Tendring District Council (25 001 391)
Category : Housing > Homelessness
Decision : Closed after initial enquiries
Decision date : 26 Aug 2025
The Ombudsman's final decision:
Summary: We will not investigate Ms X’s complaint about the Council’s refusal to provide homelessness support because there is insufficient evidence of fault to justify our involvement.
The complaint
- Ms X complained about the Council’s refusal to accept a homelessness application from her and, therefore, to provide homelessness support.
The Ombudsman’s role and powers
- We investigate complaints about ‘maladministration’ and ‘service failure’, which we call ‘fault’. We must also consider whether any fault has had an adverse impact on the person making the complaint, which we call ‘injustice’. We provide a free service but must use public money carefully. We do not start or continue an investigation if we decide there is not enough evidence of fault to justify investigating.
(Local Government Act 1974, section 24A(6), as amended, section 34(B))
- We can consider whether there was fault in the way an organisation made its decision. If there was no fault in how the organisation made its decision, we cannot question the outcome. (Local Government Act 1974, section 34(3), as amended)

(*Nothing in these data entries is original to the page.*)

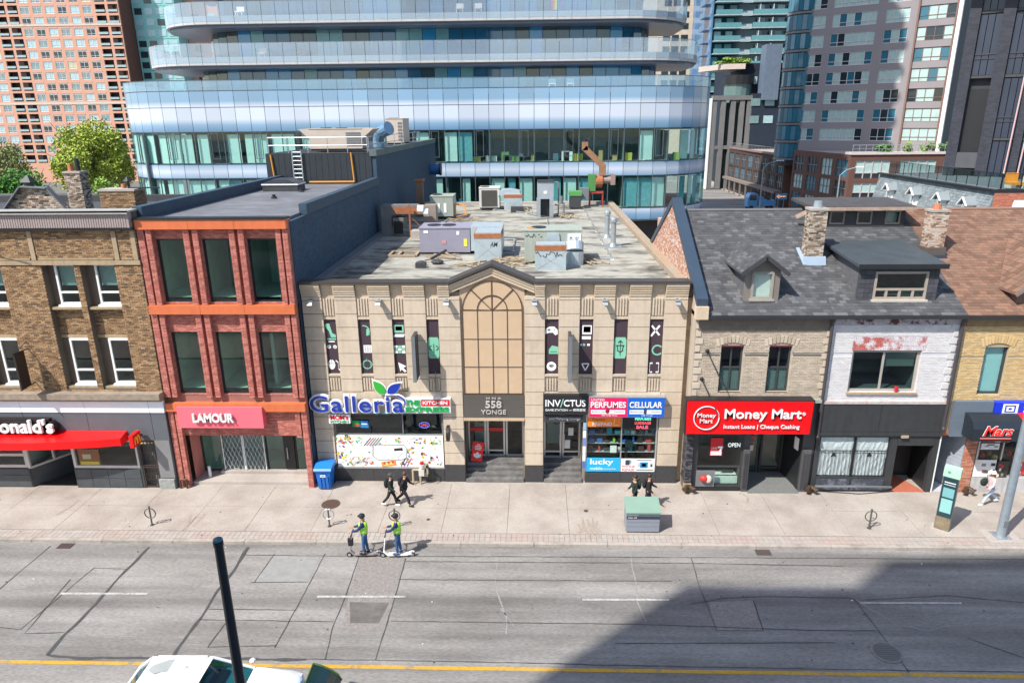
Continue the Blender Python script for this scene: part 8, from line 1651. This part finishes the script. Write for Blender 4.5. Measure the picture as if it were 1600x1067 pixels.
def vest(bag=False):
    def f(t, k, pel, up, spine, arms, legsv):
        V2 = [spine[0] * k + Vector((0, 0, -.10)), spine[1] * k, spine[2] * k, (spine[3] - up * .03) * k]; skin('vest', [tuple(v) for v in V2], [(0, 1), (1, 2), (2, 3)], [(.175, .2), (.16, .185), (.165, .215), .09], HIV, t)
        for z_ in (.12, .3):
            c = (pel + up * z_) * k; ob('reflective_band', M().cyl(tuple(c), tuple(c + up * .045), .162, .162, n=18), paint('C8D8B0'), t)
    return f
ride = dict(legs=((6, 8), (-4, 4)), arms=((38, 40, .0), (34, 44, .0)), lean=3)
BHM = mat('black_helmet', (.02, .022, .025), r=.25)
RZ2 = RZ + .15
scooter('grey electric kick scooter under the left rider', -6.85, -5.95, RZ, rad(183), mat('mauve_grey_scooter', (.25, .21, .21), r=.5)); scooter('white electric kick scooter under the right rider', -5.5, -5.95, RZ, rad(184), paint('E8E4DE'))
person('scooter rider on the left in a yellow high visibility vest, black helmet and jeans', -6.75, -5.95, RZ2, rad(183), 1.74, NVY, JEAN, BLKC, None, ride, helmet=BHM, extra=vest())
person('scooter rider on the right in a yellow high visibility vest, black helmet and blue jeans', -5.42, -5.95, RZ2, rad(184), 1.76, NVY, JEAN, JEAN, None, ride, helmet=BHM, extra=vest())
t = thing('hanging_bag', 'small black bag hanging from the handlebar of the left scooter', 'bag', (-7.3, -5.9, .4)); ob('pouch', frustum(-7.42, -7.22, -6.02, -5.86, .38, .68, .85), BLKC, t); ob('strap', M().tube([(-7.3, -5.94, .68), (-7.24, -5.95, .93)], .012, 5), BLKC, t)
# ================================================================== VEHICLES
def loft(secs): # secs: list of (x, [(y, z)...])
    m = M(); n = len(secs[0][1]); vs_ = [(x, y, z) for x, pr_ in secs for y, z in pr_]
    m.add(vs_, [(i * n + j, i * n + (j + 1) % n, (i + 1) * n + (j + 1) % n, (i + 1) * n + j) for i in range(len(secs) - 1) for j in range(n)] + [tuple(range(n - 1, -1, -1)), tuple(range((len(secs) - 1) * n, len(secs) * n))]); return m
def car(label, x, y, L_, W_, paintm, gl, roof=1.46, hood=.95, cab=(-.96, -.72, .18, .62), nm='parked_car'):
    """car along +X with its centre at x, y; cab gives rear glass base, roof back, roof front and windscreen base as fractions of the half length"""
    t = thing(nm, label, 'car', (x, y, RZ)); H_ = L_ / 2; w = W_ / 2
    sec = lambda zb, zs, ws, zt, wt: [(-ws, zb), (-w * 1.0 * ws / w, zs * .55), (-ws * .98, zs), (-wt, zt), (wt, zt), (ws * .98, zs), (ws, zs * .55), (ws, zb)]
    prof = [(-1, .35, .6, .8, .72), (-.97, .25, .82, .95, .9), (-.6, .22, .86, 1.0, .95), (0, .22, .84, .98, .95), (.55, .22, .84, hood, .93), (.85, .24, .76, hood * .88, .86), (.97, .28, .66, hood * .74, .76), (1, .35, .55, .62, .66)]
    secs = [(x + q * H_, [(y + yy, RZ + zz) for yy, zz in sec(zb, zs, w * (.88 if abs(q) > .99 else 1), zt, wt * w * .94)]) for q, zb, zs, zt, wt in prof]
    ob('body', loft(secs), paintm, t, smooth=False)
    a, b_, c, d = cab; zb = .95
    P4 = lambda q, wv, z: [(x + q * H_, y - wv, RZ + z), (x + q * H_, y + wv, RZ + z)]
    r0 = P4(a, w * .84, zb); r1 = P4(b_, w * .68, roof - .04); r2 = P4(c, w * .68, roof); r3 = P4(d, w * .84, hood)
    rm = P4((b_ + c) / 2, w * .7, roof + .05)
    ob('roof', M().quad(r1[0], rm[0], rm[1], r1[1]).quad(rm[0], r2[0], r2[1], rm[1]).quad(*[(p[0], p[1], p[2] - .06) for p in (r1[1], rm[1], rm[0], r1[0])]).quad(*[(p[0], p[1], p[2] - .06) for p in (rm[1], r2[1], r2[0], rm[0])]), paintm, t)
    ob('windscreen', M().quad(r2[0], r3[0], r3[1], r2[1]), gl, t, fix=False); ob('rear_window', M().quad(r0[0], r1[0], r1[1], r0[1]), gl, t, fix=False)
    for i, s in ((0, -1), (1, 1)):
        ob('side_window', M().quad(r0[i], r3[i], r2[i], r1[i]), gl, t, fix=False)
        ob('pillar', M().bar(r2[i], r3[i], .07).bar(r1[i], r0[i], .1).bar(r1[i], r2[i], .06).bar((x + (b_ + c) / 2 * H_, y + s * w * .7, RZ + roof), (x + (b_ + c) / 2 * H_, y + s * w * .84, RZ + zb), .07), paintm, t)
        mm = ob('wing_mirror', M().ball((x + (d - .06) * H_, y + s * (w + .1), RZ + 1.0), .1, .1, .08, 8, 6), paintm, t)
        ob('headlight', M().ball((x + .95 * H_, y + s * w * .66, RZ + .66), .14, .18, .09, 10, 6), paint('AFC0E0', r=.2), t); ob('tail_light', M().ball((x - .97 * H_, y + s * w * .74, RZ + .8), .06, .12, .12, 8, 6), paint('A01018', r=.3), t)
        for q in (-.62, .64):
            wh = ob('wheel', M().cyl((x + q * H_, y + s * (w - .2), RZ + .32), (x + q * H_, y + s * (w + .01), RZ + .32), .32, n=20), BLACK, t); ob('rim', M().cyl((x + q * H_, y + s * (w + .01), RZ + .32), (x + q * H_, y + s * (w + .02), RZ + .32), .2, n=12), ALU, wh)
    ob('seat', M().box(x - .9, x - .3, y - .65, y + .65, RZ + .5, RZ + 1.1).box(x + .0, x + .4, y - .65, y + .65, RZ + .5, RZ + 1.05), DGREY, t); ob('dashboard', bx(x + .7, x + 1.2, y - .75, y + .75, RZ + .7, RZ + .92), BLACK, t)
    ob('bumper', M().box(x + .96 * H_, x + 1.01 * H_, y - w * .8, y + w * .8, RZ + .3, RZ + .5), DGREY, t); return t
CWH = mat('white_car_paint', (.72, .73, .75), r=.22, n=.03)
CG = glass('teal_car_glass', (.10, .32, .34), 1.6)
t = car('white hatchback with a teal tinted windscreen below the yellow line', -9.5, -13.85, 5.1, 1.95, CWH, CG, cab=(-.95, -.74, -.02, .42))
ob('roof_stain', blot((-10.7, -13.6), .55, .32, RZ + 1.495), mat('grey_roof_stain', (.33, .35, .34), r=.5), t, fix=False); ob('roof_rail', M().bar((-11.2, -13.2, RZ + 1.5), (-9.7, -13.2, RZ + 1.52), .04), OFFW, t)
t = thing('stand_in_car', 'dark low car added in place of a ghosted windscreen at the bottom edge', 'car', (-4.3, -14.7, RZ))  # made-up low car standing in for a ghosted moving windscreen
pf = [(-1, .3, .5, .6, .7), (-.9, .2, .6, .72, .9), (0, .2, .6, .72, .95), (.8, .22, .55, .66, .9), (1, .3, .42, .5, .6)]
ob('body', loft([(-4.2 + q * 2.0, [(-14.9 + yy * .85, RZ + zz) for yy, zz in ((-1, zb), (-1, zs), (-wt, zt), (wt, zt), (1, zs), (1, zb))]) for q, zb, zs, zt, wt in pf]), BLACK, t)
pts = [(-5.75, .74), (-5.85, .95), (-6.05, 1.12), (-6.3, 1.25), (-6.55, 1.33)]; m = M()
for (xa, za), (xb, zb) in zip(pts, pts[1:]): m.quad((xa, -14.7, RZ + za), (xb, -14.7, RZ + zb), (xb, -13.2 + .05 * (xa + 5.75), RZ + zb), (xa, -13.22, RZ + za))
ob('curved_panel', m, mat('gloss_teal_black', (.008, .03, .032), r=.08, spec=.8), t, fix=False); ob('panel_edge', M().tube([(x_, -13.22, RZ + z_) for x_, z_ in pts], .03, 6).tube([(-6.55, -14.7, RZ + 1.33), (-6.55, -13.22, RZ + 1.33)], .025, 6), paint('3E5A1E'), t)
for q in (-1.3, 1.3):
    for s in (-.85, .75): ob('wheel', M().cyl((-4.2 + q, -14.9 + s, RZ + .3), (-4.2 + q, -14.9 + s + .1, RZ + .3), .3, n=18), BLACK, t)
# side street: work truck, arrow board, lamps
t = thing('work_truck', 'light blue work truck parked on the side street', 'truck', (42, 106, RZ)); LBL = mat('light_blue_truck', (.12, .36, .62), r=.4)
ob('cab', M().prism([(40.2, 104.6, .5), (42, 104.6, .5), (42, 104.6, 2.4), (41.7, 104.6, 3.0), (40.6, 104.6, 3.0), (40.2, 104.6, 2.2)], (0, 2.2, 0)), LBL, t); ob('windscreen', bx(40.5, 41.8, 104.56, 104.595, 1.8, 2.7), PN[1], t); ob('bed', M().box(42.2, 45.4, 104.6, 106.8, .7, 1.7).box(42.4, 43.2, 105, 106.2, 1.7, 2.4), LBL, t); ob('boom', M().bar((44.6, 105.6, 1.6), (41.4, 105.6, 3.6), .3), DGREY, t)
for x in (40.9, 44.6):
    for y in (104.55, 106.6): ob('wheel', M().cyl((x, y, RZ + .45), (x, y + .25, RZ + .45), .45, n=14), BLACK, t)
t = thing('arrow_board', 'trailer arrow board with orange lamps on the side street', 'sign', (46, 104, RZ)); ob('board', bx(44.9, 47.0, 103.5, 103.6, 2.0, 3.1), LBL, t); ob('post', M().box(45.4, 45.5, 103.5, 103.6, RZ, 2).box(46.4, 46.5, 103.5, 103.6, RZ, 2), LBL, t); lm = mat('amber_lamp', (.9, .3, .05), em=(1, .35, .08, 1.2))
for x, z in ((45.2, 2.55), (45.45, 2.75), (45.45, 2.35), (45.7, 2.55), (46.0, 2.55), (46.3, 2.55), (46.6, 2.55)): ob('lamp', M().cyl((x, 103.5, z), (x, 103.44, z), .09, n=8), lm, t)
for x, y, s_, lab in ((40.4, 98, 1, 'grey street lamp with one arm over the side street, beside the light blue truck'), (46.3, 80, 1, 'grey street lamp in front of the brick podium')):
    t = thing('street_lamp', lab, 'street lamp', (x, y, RZ)); ob('pole', M().cyl((x, y, RZ), (x, y, 8.2), .13, .09, n=10), GALV, t); ob('arm', M().tube([(x, y, 8.1), (x + .9, y, 8.9), (x + 2.4, y, 9.3)], .06, 6), paint('7FB0B8'), t); ob('lantern', bx(x + 2.2, x + 3.4, y - .15, y + .15, 9.25, 9.42), WHITE, t)
fp = bpy.data.materials['far_ground']
ob('side_pavement', bx(46, 50, 62, 190, -.16, 0), SLAB, kind='structure')
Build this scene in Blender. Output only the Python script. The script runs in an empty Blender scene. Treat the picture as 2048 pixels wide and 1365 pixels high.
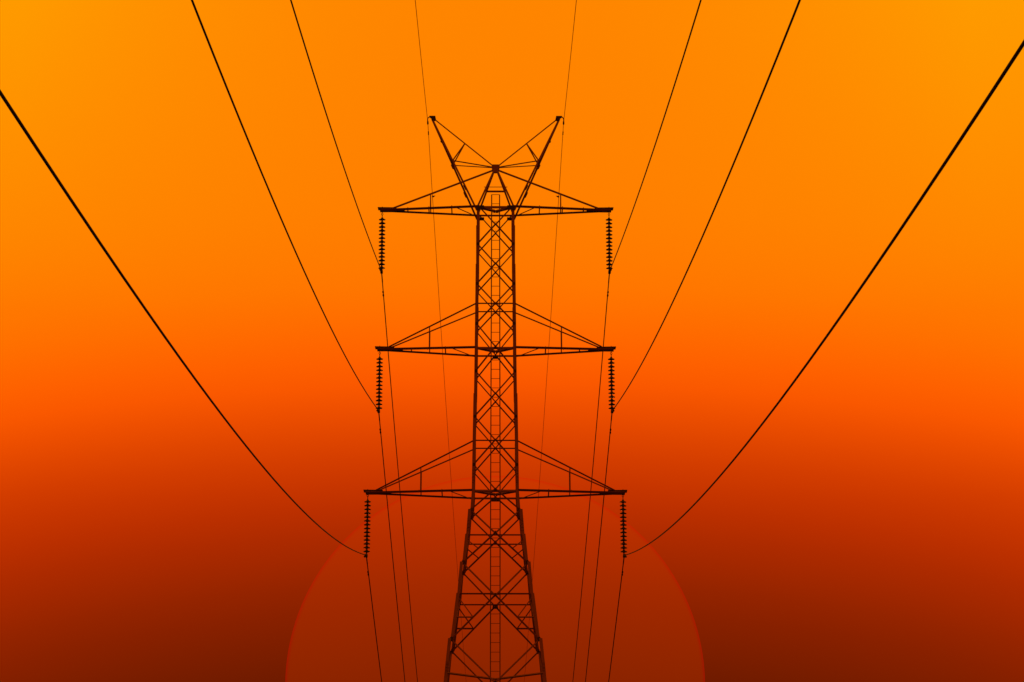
import bpy, bmesh, math, random
from mathutils import Vector, Matrix

# ------------------------------------------------------------------ camera
S = bpy.context.scene
COL = S.collection
random.seed(7)

TOWER_DIST = 150.8                      # metres from the camera to the tower's axis
cam_d = bpy.data.cameras.new("camera")
cam = bpy.data.objects.new("camera", cam_d)
COL.objects.link(cam)
cam_d.sensor_width = 36.0
cam_d.lens = 138.87
cam_d.clip_start = 0.5
cam_d.clip_end = 40000.0
cam.location = (0.0, -TOWER_DIST, 1.7)
cam.rotation_euler = (math.radians(90.0 + 12.2655), 0.0, math.radians(-0.2449))
S.camera = cam

# ------------------------------------------------------------------ colour management
S.view_settings.view_transform = 'Standard'
S.view_settings.look = 'None'
S.view_settings.exposure = 0.0
S.view_settings.gamma = 1.0
S.view_settings.use_curve_mapping = False


def lin(r, g, b):
    def f(c):
        c = c / 255.0
        return c / 12.92 if c <= 0.04045 else ((c + 0.055) / 1.055) ** 2.4
    return (f(r), f(g), f(b), 1.0)


# ------------------------------------------------------------------ sky: dusty sunset, by elevation
W = bpy.data.worlds.new("World")
S.world = W
W.use_nodes = True
nt = W.node_tree
nt.nodes.clear()
out = nt.nodes.new("ShaderNodeOutputWorld")
bg = nt.nodes.new("ShaderNodeBackground")
tc = nt.nodes.new("ShaderNodeTexCoord")
nrm = nt.nodes.new("ShaderNodeVectorMath"); nrm.operation = 'NORMALIZE'
sep = nt.nodes.new("ShaderNodeSeparateXYZ")
nt.links.new(tc.outputs["Generated"], nrm.inputs[0])
nt.links.new(nrm.outputs[0], sep.inputs[0])


def mth(op, a, b=None, c=None):
    n = nt.nodes.new("ShaderNodeMath"); n.operation = op
    for i, v in enumerate((a, b, c)):
        if v is None:
            continue
        if isinstance(v, (int, float)):
            n.inputs[i].default_value = v
        else:
            nt.links.new(v, n.inputs[i])
    return n.outputs[0]


elev = mth('MULTIPLY', mth('ARCSINE', sep.outputs[2]), 180.0 / math.pi)
az = mth('MULTIPLY', mth('ABSOLUTE', mth('ARCTAN2', sep.outputs[0], sep.outputs[1])), 180.0 / math.pi)
# the dust thins away to both sides of the sun: the same colour sits a little lower there
azn = mth('MULTIPLY', mth('MINIMUM', az, 9.0), 1.0 / 7.15)
az2 = mth('MULTIPLY', azn, azn)
low = mth('MINIMUM', mth('MAXIMUM', mth('MULTIPLY', mth('SUBTRACT', 9.9, elev), 0.4), 0.0), 1.0)
side = mth('MULTIPLY', az2, mth('MULTIPLY_ADD', low, 0.35, 0.60))
e2 = mth('ADD', elev, side)
fac = mth('DIVIDE', mth('ADD', e2, 2.0), 92.0)
ramp = nt.nodes.new("ShaderNodeValToRGB")
nt.links.new(fac, ramp.inputs[0])
SKY = [(-2.0, (52, 11, 0)), (3.0, (72, 15, 0)), (6.0, (94, 21, 0)), (7.33, (106, 25, 0)), (7.8, (119, 29, 0)), (8.35, (134, 32, 0)), (8.7, (144, 35, 0)),
       (9.46, (171, 42, 0)), (10.0, (191, 49, 0)), (10.5, (208, 59, 0)), (11.0, (226, 71, 0)), (11.4, (241, 81, 0)), (11.7, (251, 89, 0)), (12.1, (255, 98, 0)),
       (12.5, (255, 107, 0)), (13.0, (255, 117, 0)), (13.6, (255, 123, 0)), (14.31, (255, 127, 0)), (15.76, (255, 130, 0)),
       (17.2, (255, 133, 0)), (24.0, (255, 140, 0)), (90.0, (255, 150, 6))]
els = ramp.color_ramp.elements
while len(els) < len(SKY):
    els.new(0.5)
for k, (e, c) in enumerate(SKY):
    els[k].position = (e + 2.0) / 92.0
for k, (e, c) in enumerate(SKY):
    els[k].color = lin(*c)
# and turns yellower there, the more so the higher up
hi = mth('MINIMUM', mth('MAXIMUM', mth('MULTIPLY', mth('SUBTRACT', elev, 12.6), 0.62 / 4.6), 0.0), 0.70)
ym = nt.nodes.new("ShaderNodeMixRGB")
nt.links.new(mth('MULTIPLY', hi, mth('MINIMUM', az2, 1.0)), ym.inputs[0])
nt.links.new(ramp.outputs[0], ym.inputs[1])
ym.inputs[2].default_value = lin(255, 166, 0)
nt.links.new(ym.outputs[0], bg.inputs[0])
bg.inputs[1].default_value = 1.0
nt.links.new(bg.outputs[0], out.inputs[0])

# ------------------------------------------------------------------ sunlight, from the low sun behind the tower
SUN_ELEV = 7.28
sl = bpy.data.lights.new("sunlight", 'SUN')
sl.energy = 0.6
sl.angle = math.radians(6.0)
sl.color = (1.0, 0.28, 0.06)
slo = bpy.data.objects.new("sunlight", sl)
COL.objects.link(slo)
slo.location = (0, 60, 60)
slo.rotation_euler = (math.radians(-(90.0 - SUN_ELEV)), 0.0, 0.0)


# ------------------------------------------------------------------ materials
def mat(name, base, rough, metal=0.0, var=0.0, scale=3.0, dark=None, spec=0.3):
    m = bpy.data.materials.new(name)
    m.use_nodes = True
    t = m.node_tree
    b = t.nodes["Principled BSDF"]
    b.inputs["Roughness"].default_value = rough
    b.inputs["Metallic"].default_value = metal
    b.inputs["Specular IOR Level"].default_value = spec
    if var:
        co = t.nodes.new("ShaderNodeTexCoord")
        nz = t.nodes.new("ShaderNodeTexNoise")
        nz.inputs["Scale"].default_value = scale
        nz.inputs["Detail"].default_value = 6.0
        t.links.new(co.outputs["Object"], nz.inputs["Vector"])
        r = t.nodes.new("ShaderNodeValToRGB")
        d = dark or tuple(c * (1 - var) for c in base)
        r.color_ramp.elements[0].position = 0.35
        r.color_ramp.elements[1].position = 0.65
        r.color_ramp.elements[0].color = (*d, 1)
        r.color_ramp.elements[1].color = (*base, 1)
        t.links.new(nz.outputs["Fac"], r.inputs[0])
        t.links.new(r.outputs[0], b.inputs["Base Color"])
    else:
        b.inputs["Base Color"].default_value = (*base, 1)
    return m


STEEL = mat("weathered_steel", (0.155, 0.025, 0.013), 0.8, 0.0, 0.2, 1.3)
PORC = mat("brown_porcelain", (0.026, 0.012, 0.008), 0.5, spec=0.12)
FITTING = mat("dark_iron", (0.030, 0.011, 0.008), 0.8, spec=0.08)
RED_WIRE = mat("red_wire", (0.48, 0.03, 0.01), 0.8)  # plain even red for the earth wires, redder than the steel
WIRE = mat("weathered_cable", (0.022, 0.008, 0.006), 0.85, spec=0.03)
CONC = mat("concrete", (0.30, 0.28, 0.25), 0.9, 0.0, 0.3, 4.0)
FIELD = mat("dry_field", (0.085, 0.060, 0.030), 0.95, 0.0, 0.5, 0.05)

# ------------------------------------------------------------------ helpers
def link(name, me, material, parent=None):
    if material and not me.materials:
        me.materials.append(material)
    o = bpy.data.objects.new(name, me)
    COL.objects.link(o)
    if parent:
        o.parent = parent
    return o


def empty(name, loc, label=None, cat=None, group=None, parent=None):
    o = bpy.data.objects.new(name, None)
    COL.objects.link(o)
    o.location = loc
    o.empty_display_size = 0.3
    if parent:
        o.parent = parent
    if label:
        tag(o, label, cat, group)
    return o


def tag(o, label, cat, group=None):
    o["label"] = label
    o["category"] = cat
    if group:
        o["group"] = group
    return o


def mesh(name, verts, faces):
    me = bpy.data.meshes.new(name)
    me.from_pydata([tuple(v) for v in verts], [], faces)
    me.update()
    bm = bmesh.new(); bm.from_mesh(me)
    bmesh.ops.recalc_face_normals(bm, faces=bm.faces)
    bm.to_mesh(me); bm.free()
    return me


def sweep(sec0, sec1):
    """closed prism between two equal loops"""
    n = len(sec0)
    v = list(sec0) + list(sec1)
    f = [[i, (i + 1) % n, n + (i + 1) % n, n + i] for i in range(n)]
    return v, f, n


def angle_geo(p0, p1, w, t, n, flip=1):
    """rolled steel angle from p0 to p1: one flange faces n, the other turns in from its edge"""
    p0, p1, n = Vector(p0), Vector(p1), Vector(n)
    d = (p1 - p0).normalized()
    n = (n - d * n.dot(d)).normalized()
    s = d.cross(n).normalized() * flip
    h = w * 0.5
    prof = [(-h, 0), (h, 0), (h, -w), (h - t, -w), (h - t, -t), (-h, -t)]
    A = [p0 + s * a + n * b for a, b in prof]
    B = [p1 + s * a + n * b for a, b in prof]
    v, f, k = sweep(A, B)
    f += [[0, 1, 4, 5], [1, 2, 3, 4], [k + 0, k + 5, k + 4, k + 1], [k + 1, k + 4, k + 3, k + 2]]
    return v, f


def angle(name, p0, p1, w, n, parent, t=0.010, flip=1, material=None):
    v, f = angle_geo(p0, p1, w, t, n, flip)
    return link(name, mesh(name, v, f), material or STEEL, parent)


def merge(parts):
    V, F = [], []
    for v, f in parts:
        o = len(V)
        V += list(v)
        F += [[i + o for i in q] for q in f]
    return V, F


def plate_geo(pts, n, t):
    """flat plate of thickness t from an outline"""
    n = Vector(n).normalized() * (t * 0.5)
    a = [Vector(p) + n for p in pts]
    b = [Vector(p) - n for p in pts]
    v, f, k = sweep(a, b)
    f += [list(range(k))[::-1], [k + i for i in range(k)]]
    return v, f


def plate(name, pts, n, t, parent, material=None):
    v, f = plate_geo(pts, n, t)
    return link(name, mesh(name, v, f), material or FITTING, parent)  # by default plates get a darker tone than the members they join


def box_geo(x0, x1, y0, y1, z0, z1):
    v = [Vector((x, y, z)) for z in (z0, z1) for x, y in ((x0, y0), (x1, y0), (x1, y1), (x0, y1))]
    f = [[3, 2, 1, 0], [4, 5, 6, 7], [0, 1, 5, 4], [1, 2, 6, 5], [2, 3, 7, 6], [3, 0, 4, 7]]
    return v, f


def tube_geo(path, r, sides=8, caps=True):
    path = [Vector(p) for p in path]
    rr = r if isinstance(r, (list, tuple)) else [r] * len(path)
    V, F = [], []
    up0 = Vector((0, 0, 1))
    for i, p in enumerate(path):
        d = (path[min(i + 1, len(path) - 1)] - path[max(i - 1, 0)]).normalized()
        u = up0 if abs(d.dot(up0)) < 0.95 else Vector((1, 0, 0))
        a = d.cross(u).normalized(); b = d.cross(a).normalized()
        for k in range(sides):
            th = 2 * math.pi * k / sides
            V.append(p + (a * math.cos(th) + b * math.sin(th)) * rr[i])
    for i in range(len(path) - 1):
        for k in range(sides):
            F.append([i * sides + k, i * sides + (k + 1) % sides, (i + 1) * sides + (k + 1) % sides, (i + 1) * sides + k])
    if caps:
        F.append(list(range(sides))[::-1])
        F.append([(len(path) - 1) * sides + k for k in range(sides)])
    return V, F


def lathe_geo(prof, sides=20):
    V, F = [], []
    for r, z in prof:
        for k in range(sides):
            th = 2 * math.pi * k / sides
            V.append(Vector((r * math.cos(th), r * math.sin(th), z)))
    for i in range(len(prof) - 1):
        for k in range(sides):
            F.append([i * sides + k, i * sides + (k + 1) % sides, (i + 1) * sides + (k + 1) % sides, (i + 1) * sides + k])
    F.append(list(range(sides))[::-1])
    F.append([(len(prof) - 1) * sides + k for k in range(sides)])
    return V, F


def torus_geo(c, R, r, ax1, ax2, n=14, m=6):
    c, ax1, ax2 = Vector(c), Vector(ax1), Vector(ax2)
    ax3 = ax1.cross(ax2)
    V, F = [], []
    for i in range(n):
        th = 2 * math.pi * i / n
        e = ax1 * math.cos(th) + ax2 * math.sin(th)
        for k in range(m):
            ph = 2 * math.pi * k / m
            V.append(c + e * (R + r * math.cos(ph)) + ax3 * (r * math.sin(ph)))
    for i in range(n):
        for k in range(m):
            F.append([i * m + k, i * m + (k + 1) % m, ((i + 1) % n) * m + (k + 1) % m, ((i + 1) % n) * m + k])
    return V, F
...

How I considered this complaint
- I considered information provided by Ms X and the Council.
- I considered the Ombudsman’s Assessment Code.
My assessment
What happened
- Ms X approached the Council for homelessness support on 11 February 2025. On 13 February 2025, the Council carried out an assessment. Ms X explained she had been evicted from a council tenancy by another council in 2024. She had moved around a bit since then and recently been living in a bungalow provided by organisation A, which provided supporting living accommodation. The same day, the Council contacted organisation A, which confirmed Ms X had been living in a self-contained bungalow and that it was still available to her if she wished to return. The Council did not identify any risks associated with Ms X returning to the bungalow. It advised her it did not consider she was homeless and confirmed this in writing. Its letter said it did not have reason to believe she was homeless or threatened with homelessness. It also included a link to general advice for those facing homelessness on its website.
My assessment
- Where a council has “reason to believe” a person may be homeless or threatened with homelessness and eligible for housing support, it must make enquiries to decide whether it owes a homelessness duty to them.
- In this case, the Council considered the information Ms X provided but did not consider the “reason to believe” threshold was met. It explained this to Ms X at the assessment interview and confirmed it in writing. When the “reason to believe” threshold is not met, there is no requirement on councils to issue a decision with review rights.
- Regardless of any formal homelessness duty, councils must provide general advice and information to those seeking support. The Council did this by referring Ms X to relevant information on its website.
- There is insufficient evidence of fault in the Council’s decision-making or handling of Ms X’s request to justify further investigation. Therefore, we will not consider the complaint further.
Final decision
- We will not investigate Ms X’s complaint because there is insufficient evidence of fault to justify our involvement.